Source excerpt:
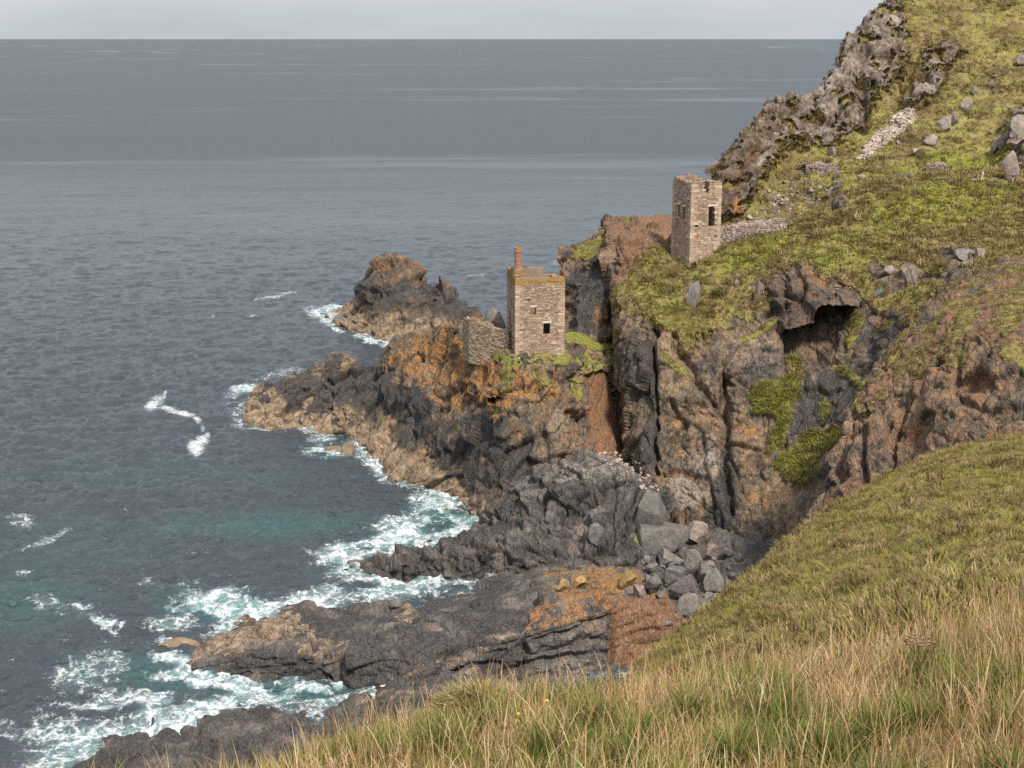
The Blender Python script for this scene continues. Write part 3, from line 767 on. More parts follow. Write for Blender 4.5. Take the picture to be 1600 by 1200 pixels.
def zones_finger(z):
    return dict(dark=np.clip(.75 + z.n1 * .7, 0, 1), tan=low(z, .6, 1.0) * .6, moss=.0 * z.n1)
terrain('rock_ledge', [
    [(536, 886, '0'), (536, 888, '.7'), (537, 891, '.8'), (538, 895, '.5'), (538, 900, '0'), ('dz', -3)],
    [(578, 873, '0'), (578, 876, '1.2'), (578, 884, '1.5'), (578, 897, '.9'), (578, 908, '0'), ('dz', -3)],
    [(612, 868, '0'), (613, 869, '2.1'), (612, 882, '2.4'), (610, 899, '1.2'), (606, 914, '0'), ('dz', -3)],
    [(690, 845, '0'), (691, 850, '3'), (690, 870, '3'), (690, 896, '1.3'), (690, 914, '0'), ('dz', -3)],
    [(758, 826, '0'), (762, 832, '4'), (765, 858, '3.6'), (765, 892, '1.4'), (765, 914, '0'), ('dz', -3)],
    [(850, 822, 173), (850, 833, 170.3), (850, 852, 166.5), (850, 872, 165), (850, 894, 164), ('dz', -3)],
    [(905, 828, 172), (905, 840, 168.5), (905, 855, 166.2), (905, 878, 164.5), (900, 898, 163.2), ('dz', -3)],
    [(960, 830, 172), (960, 848, 167.5), (960, 860, 165.6), (960, 885, 164), (960, 910, 162.3), ('dz', -3)],
    [(1030, 838, 170), (1025, 862, 166.3), (1022, 876, 164.6), (1020, 896, 163.2), (1018, 925, 161), ('dz', -3)],
], .13, MAT_DARK, rock_sculpt(rot(0, 6, 14), big=(2.6, 3, 2), mid=(1.0, 1.3, .9), small=(.4, .5, .4), amp=(1.3, .55, .18), fb=.25, groove=.6,
    lines=(([(685, 850), (688, 912)], 3, .7), ([(785, 835), (782, 900)], 3, .8))), zones_finger, kind='structure')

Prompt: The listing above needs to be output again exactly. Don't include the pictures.

Problem solution:
The Blender Python script for this scene continues. Write part 3, from line 767 on. More parts follow. Write for Blender 4.5. Take the picture to be 1600 by 1200 pixels.
def zones_finger(z):
    return dict(dark=np.clip(.75 + z.n1 * .7, 0, 1), tan=low(z, .6, 1.0) * .6, moss=.0 * z.n1)
terrain('rock_ledge', [
    [(536, 886, '0'), (536, 888, '.7'), (537, 891, '.8'), (538, 895, '.5'), (538, 900, '0'), ('dz', -3)],
    [(578, 873, '0'), (578, 876, '1.2'), (578, 884, '1.5'), (578, 897, '.9'), (578, 908, '0'), ('dz', -3)],
    [(612, 868, '0'), (613, 869, '2.1'), (612, 882, '2.4'), (610, 899, '1.2'), (606, 914, '0'), ('dz', -3)],
    [(690, 845, '0'), (691, 850, '3'), (690, 870, '3'), (690, 896, '1.3'), (690, 914, '0'), ('dz', -3)],
    [(758, 826, '0'), (762, 832, '4'), (765, 858, '3.6'), (765, 892, '1.4'), (765, 914, '0'), ('dz', -3)],
    [(850, 822, 173), (850, 833, 170.3), (850, 852, 166.5), (850, 872, 165), (850, 894, 164), ('dz', -3)],
    [(905, 828, 172), (905, 840, 168.5), (905, 855, 166.2), (905, 878, 164.5), (900, 898, 163.2), ('dz', -3)],
    [(960, 830, 172), (960, 848, 167.5), (960, 860, 165.6), (960, 885, 164), (960, 910, 162.3), ('dz', -3)],
    [(1030, 838, 170), (1025, 862, 166.3), (1022, 876, 164.6), (1020, 896, 163.2), (1018, 925, 161), ('dz', -3)],
], .13, MAT_DARK, rock_sculpt(rot(0, 6, 14), big=(2.6, 3, 2), mid=(1.0, 1.3, .9), small=(.4, .5, .4), amp=(1.3, .55, .18), fb=.25, groove=.6,
    lines=(([(685, 850), (688, 912)], 3, .7), ([(785, 835), (782, 900)], 3, .8))), zones_finger, kind='structure')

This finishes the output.